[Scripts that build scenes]

╭──

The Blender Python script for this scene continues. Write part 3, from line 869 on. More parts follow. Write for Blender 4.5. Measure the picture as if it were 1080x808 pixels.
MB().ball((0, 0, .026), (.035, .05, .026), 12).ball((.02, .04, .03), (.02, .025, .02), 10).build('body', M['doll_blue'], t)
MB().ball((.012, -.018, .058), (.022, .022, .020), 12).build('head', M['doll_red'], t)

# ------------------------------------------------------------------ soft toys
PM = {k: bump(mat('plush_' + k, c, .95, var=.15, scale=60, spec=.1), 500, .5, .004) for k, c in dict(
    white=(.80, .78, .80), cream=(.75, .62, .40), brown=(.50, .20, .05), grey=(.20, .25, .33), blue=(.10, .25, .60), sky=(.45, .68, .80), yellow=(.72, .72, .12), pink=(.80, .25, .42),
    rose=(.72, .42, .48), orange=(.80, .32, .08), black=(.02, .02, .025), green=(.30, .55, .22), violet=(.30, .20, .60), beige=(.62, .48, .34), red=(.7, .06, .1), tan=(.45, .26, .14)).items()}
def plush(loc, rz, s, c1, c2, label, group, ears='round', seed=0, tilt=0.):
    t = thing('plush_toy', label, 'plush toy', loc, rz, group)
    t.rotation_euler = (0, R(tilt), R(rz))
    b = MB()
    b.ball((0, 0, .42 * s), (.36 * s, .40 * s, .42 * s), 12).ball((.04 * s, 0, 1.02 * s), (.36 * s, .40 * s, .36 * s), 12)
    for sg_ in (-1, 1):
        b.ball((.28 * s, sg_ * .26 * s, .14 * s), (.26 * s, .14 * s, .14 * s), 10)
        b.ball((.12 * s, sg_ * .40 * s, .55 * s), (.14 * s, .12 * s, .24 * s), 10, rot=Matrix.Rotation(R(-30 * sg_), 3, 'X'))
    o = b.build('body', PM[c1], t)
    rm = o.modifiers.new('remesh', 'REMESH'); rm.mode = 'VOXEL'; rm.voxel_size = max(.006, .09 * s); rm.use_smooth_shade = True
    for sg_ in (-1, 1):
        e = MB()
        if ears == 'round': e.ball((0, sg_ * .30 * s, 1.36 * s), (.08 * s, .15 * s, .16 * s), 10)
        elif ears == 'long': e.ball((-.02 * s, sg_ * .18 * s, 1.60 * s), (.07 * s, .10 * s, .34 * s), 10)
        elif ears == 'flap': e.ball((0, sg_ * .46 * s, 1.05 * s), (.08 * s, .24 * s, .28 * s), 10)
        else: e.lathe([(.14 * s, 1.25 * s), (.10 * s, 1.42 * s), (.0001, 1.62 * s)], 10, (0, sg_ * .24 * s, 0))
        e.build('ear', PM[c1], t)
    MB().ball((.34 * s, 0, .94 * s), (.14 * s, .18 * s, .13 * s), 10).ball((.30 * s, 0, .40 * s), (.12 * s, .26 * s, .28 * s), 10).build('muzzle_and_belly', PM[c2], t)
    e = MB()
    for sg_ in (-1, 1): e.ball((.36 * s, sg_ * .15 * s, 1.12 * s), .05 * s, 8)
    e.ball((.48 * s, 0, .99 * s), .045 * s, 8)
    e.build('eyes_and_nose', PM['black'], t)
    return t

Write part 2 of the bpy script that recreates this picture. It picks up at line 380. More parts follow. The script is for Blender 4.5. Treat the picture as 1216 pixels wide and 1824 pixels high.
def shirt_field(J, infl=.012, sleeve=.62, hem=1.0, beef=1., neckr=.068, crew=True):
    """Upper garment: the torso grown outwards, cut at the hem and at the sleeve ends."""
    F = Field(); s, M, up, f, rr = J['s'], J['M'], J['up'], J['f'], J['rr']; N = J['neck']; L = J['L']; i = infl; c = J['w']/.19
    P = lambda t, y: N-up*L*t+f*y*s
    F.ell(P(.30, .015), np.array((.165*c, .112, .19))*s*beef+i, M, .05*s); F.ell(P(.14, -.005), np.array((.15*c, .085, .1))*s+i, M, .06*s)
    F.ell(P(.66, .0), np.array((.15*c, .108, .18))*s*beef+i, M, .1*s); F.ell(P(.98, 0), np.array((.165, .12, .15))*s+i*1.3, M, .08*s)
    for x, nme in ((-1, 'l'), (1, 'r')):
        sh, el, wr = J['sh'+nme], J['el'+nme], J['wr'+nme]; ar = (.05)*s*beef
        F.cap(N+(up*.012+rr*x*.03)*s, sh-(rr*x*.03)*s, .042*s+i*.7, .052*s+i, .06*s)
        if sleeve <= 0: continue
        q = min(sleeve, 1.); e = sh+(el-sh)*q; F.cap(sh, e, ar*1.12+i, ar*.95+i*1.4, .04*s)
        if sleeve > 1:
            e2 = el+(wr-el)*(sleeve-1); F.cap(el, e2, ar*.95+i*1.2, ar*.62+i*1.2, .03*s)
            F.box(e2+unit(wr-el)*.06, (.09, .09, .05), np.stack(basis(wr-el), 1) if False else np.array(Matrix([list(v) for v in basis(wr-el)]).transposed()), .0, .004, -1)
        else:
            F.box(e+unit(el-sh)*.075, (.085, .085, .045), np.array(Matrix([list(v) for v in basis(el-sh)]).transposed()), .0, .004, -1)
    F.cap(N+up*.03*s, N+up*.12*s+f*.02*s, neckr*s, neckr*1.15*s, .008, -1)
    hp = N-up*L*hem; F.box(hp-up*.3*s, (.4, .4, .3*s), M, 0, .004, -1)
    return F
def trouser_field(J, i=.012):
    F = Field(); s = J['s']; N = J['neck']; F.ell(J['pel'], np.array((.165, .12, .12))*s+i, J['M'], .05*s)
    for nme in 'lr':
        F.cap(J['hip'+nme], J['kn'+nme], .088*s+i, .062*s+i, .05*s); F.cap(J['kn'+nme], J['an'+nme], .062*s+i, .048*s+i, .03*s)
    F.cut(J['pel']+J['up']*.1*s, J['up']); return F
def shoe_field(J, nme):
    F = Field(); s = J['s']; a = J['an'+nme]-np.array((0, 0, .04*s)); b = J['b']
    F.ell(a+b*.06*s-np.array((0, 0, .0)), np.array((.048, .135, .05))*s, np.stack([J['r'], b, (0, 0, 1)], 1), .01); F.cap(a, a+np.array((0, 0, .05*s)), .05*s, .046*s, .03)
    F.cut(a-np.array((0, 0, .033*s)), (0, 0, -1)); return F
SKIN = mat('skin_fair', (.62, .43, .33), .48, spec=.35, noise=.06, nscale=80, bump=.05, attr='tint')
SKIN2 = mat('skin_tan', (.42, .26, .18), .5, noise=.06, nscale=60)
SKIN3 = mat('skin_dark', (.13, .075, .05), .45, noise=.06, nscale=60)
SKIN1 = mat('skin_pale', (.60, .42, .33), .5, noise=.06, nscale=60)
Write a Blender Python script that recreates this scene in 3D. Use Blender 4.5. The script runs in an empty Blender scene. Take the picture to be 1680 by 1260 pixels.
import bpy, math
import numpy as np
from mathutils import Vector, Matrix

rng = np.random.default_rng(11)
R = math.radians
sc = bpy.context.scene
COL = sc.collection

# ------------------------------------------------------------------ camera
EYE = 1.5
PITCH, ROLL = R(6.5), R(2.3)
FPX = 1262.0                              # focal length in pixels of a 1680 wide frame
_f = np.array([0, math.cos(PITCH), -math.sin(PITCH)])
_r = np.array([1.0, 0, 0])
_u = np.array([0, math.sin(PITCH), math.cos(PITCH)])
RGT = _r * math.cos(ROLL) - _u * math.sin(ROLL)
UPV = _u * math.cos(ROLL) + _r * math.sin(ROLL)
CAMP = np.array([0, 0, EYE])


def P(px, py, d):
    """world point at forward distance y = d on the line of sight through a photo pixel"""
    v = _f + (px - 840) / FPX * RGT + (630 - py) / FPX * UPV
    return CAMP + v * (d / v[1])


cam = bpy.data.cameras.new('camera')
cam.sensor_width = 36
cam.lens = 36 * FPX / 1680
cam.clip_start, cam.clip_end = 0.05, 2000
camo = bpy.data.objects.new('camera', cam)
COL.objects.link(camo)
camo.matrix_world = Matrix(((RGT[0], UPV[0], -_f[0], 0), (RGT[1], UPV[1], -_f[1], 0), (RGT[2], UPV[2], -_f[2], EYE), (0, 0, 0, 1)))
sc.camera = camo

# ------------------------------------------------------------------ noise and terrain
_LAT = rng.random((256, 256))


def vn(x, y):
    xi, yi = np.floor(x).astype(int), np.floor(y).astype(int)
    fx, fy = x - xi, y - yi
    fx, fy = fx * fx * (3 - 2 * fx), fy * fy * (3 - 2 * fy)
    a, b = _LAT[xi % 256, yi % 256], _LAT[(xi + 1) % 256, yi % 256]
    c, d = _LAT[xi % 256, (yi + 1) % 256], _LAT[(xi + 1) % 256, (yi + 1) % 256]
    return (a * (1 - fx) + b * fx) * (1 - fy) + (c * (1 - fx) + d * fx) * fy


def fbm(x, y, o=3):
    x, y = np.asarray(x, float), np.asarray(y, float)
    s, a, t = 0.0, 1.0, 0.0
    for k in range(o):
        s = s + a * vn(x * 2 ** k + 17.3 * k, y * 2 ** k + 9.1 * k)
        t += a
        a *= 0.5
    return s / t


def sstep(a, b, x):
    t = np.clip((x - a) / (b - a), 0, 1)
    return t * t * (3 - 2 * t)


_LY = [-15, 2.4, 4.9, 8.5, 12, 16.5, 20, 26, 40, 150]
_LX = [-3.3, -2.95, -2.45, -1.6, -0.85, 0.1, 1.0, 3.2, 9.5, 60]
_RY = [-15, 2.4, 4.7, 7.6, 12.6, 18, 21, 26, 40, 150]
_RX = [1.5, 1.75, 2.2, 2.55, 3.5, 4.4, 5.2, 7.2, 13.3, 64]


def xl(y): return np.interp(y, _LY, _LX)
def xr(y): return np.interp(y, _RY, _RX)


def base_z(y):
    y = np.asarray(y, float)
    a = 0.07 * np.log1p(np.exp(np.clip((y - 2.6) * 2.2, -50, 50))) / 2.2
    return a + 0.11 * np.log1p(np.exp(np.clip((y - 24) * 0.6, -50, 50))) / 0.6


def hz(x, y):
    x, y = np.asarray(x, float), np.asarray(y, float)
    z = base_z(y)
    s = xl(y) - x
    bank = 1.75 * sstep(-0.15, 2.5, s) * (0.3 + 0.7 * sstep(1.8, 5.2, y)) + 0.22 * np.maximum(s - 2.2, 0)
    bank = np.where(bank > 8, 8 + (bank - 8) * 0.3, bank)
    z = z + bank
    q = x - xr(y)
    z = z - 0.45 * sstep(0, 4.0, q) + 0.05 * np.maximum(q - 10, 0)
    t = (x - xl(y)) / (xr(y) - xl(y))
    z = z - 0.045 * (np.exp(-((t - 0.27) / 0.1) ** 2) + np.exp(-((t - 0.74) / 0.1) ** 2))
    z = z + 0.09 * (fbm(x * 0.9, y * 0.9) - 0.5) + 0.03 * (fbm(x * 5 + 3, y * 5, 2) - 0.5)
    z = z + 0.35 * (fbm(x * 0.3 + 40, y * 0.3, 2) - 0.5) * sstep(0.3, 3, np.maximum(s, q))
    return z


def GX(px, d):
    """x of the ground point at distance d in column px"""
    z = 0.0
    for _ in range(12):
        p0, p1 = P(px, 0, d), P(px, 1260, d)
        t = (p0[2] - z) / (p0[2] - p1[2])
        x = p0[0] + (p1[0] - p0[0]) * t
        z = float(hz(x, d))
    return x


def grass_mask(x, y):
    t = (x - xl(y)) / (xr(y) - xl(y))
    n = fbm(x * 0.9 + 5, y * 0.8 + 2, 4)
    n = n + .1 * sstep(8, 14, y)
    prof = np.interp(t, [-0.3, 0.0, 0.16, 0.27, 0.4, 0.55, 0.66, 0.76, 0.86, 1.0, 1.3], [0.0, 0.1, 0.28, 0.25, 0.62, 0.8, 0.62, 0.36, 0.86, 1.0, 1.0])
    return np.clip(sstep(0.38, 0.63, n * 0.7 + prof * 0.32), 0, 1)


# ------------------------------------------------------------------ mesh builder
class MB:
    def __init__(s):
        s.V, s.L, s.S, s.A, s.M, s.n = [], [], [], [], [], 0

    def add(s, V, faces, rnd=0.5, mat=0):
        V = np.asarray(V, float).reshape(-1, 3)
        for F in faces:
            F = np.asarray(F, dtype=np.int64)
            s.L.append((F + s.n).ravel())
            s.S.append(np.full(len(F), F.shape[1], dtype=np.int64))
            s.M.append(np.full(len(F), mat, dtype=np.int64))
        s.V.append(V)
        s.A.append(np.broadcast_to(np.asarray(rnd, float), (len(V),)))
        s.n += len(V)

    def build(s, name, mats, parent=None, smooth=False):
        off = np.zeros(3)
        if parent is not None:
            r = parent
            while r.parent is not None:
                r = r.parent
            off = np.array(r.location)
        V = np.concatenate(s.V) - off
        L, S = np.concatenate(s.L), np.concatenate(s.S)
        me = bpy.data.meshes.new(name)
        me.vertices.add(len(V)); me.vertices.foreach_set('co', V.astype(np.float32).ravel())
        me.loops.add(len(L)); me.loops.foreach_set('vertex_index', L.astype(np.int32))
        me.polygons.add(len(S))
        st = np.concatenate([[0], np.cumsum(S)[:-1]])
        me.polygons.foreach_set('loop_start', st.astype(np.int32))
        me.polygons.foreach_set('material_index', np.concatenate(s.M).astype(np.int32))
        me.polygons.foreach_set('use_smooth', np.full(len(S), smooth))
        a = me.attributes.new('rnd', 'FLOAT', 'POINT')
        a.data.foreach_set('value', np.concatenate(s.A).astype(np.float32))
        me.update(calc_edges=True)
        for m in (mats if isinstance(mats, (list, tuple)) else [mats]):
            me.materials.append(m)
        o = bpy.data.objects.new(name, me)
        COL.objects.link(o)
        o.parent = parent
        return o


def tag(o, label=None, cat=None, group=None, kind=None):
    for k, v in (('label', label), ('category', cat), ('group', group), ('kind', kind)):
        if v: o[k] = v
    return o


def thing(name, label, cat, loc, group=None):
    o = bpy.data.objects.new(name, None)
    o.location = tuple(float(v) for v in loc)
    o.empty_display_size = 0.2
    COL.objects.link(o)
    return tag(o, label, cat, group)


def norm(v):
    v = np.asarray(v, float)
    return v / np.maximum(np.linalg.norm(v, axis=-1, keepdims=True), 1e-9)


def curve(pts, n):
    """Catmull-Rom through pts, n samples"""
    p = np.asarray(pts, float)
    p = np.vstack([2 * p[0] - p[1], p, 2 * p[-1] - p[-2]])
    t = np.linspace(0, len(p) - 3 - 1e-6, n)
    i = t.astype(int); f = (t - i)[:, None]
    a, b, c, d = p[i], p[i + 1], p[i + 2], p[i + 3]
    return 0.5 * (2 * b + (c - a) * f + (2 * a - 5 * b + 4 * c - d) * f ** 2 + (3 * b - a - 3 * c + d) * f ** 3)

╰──

▶ **THE PROBLEM**:
Retype exactly what runs from the line containing "Write a Blender" through the line containing "COL = sc.collection", both lines included, and stop there.

▶ **EXPECTED ANSWER**:
Write a Blender Python script that recreates this scene in 3D. Use Blender 4.5. The script runs in an empty Blender scene. Take the picture to be 1680 by 1260 pixels.
import bpy, math
import numpy as np
from mathutils import Vector, Matrix

rng = np.random.default_rng(11)
R = math.radians
sc = bpy.context.scene
COL = sc.collection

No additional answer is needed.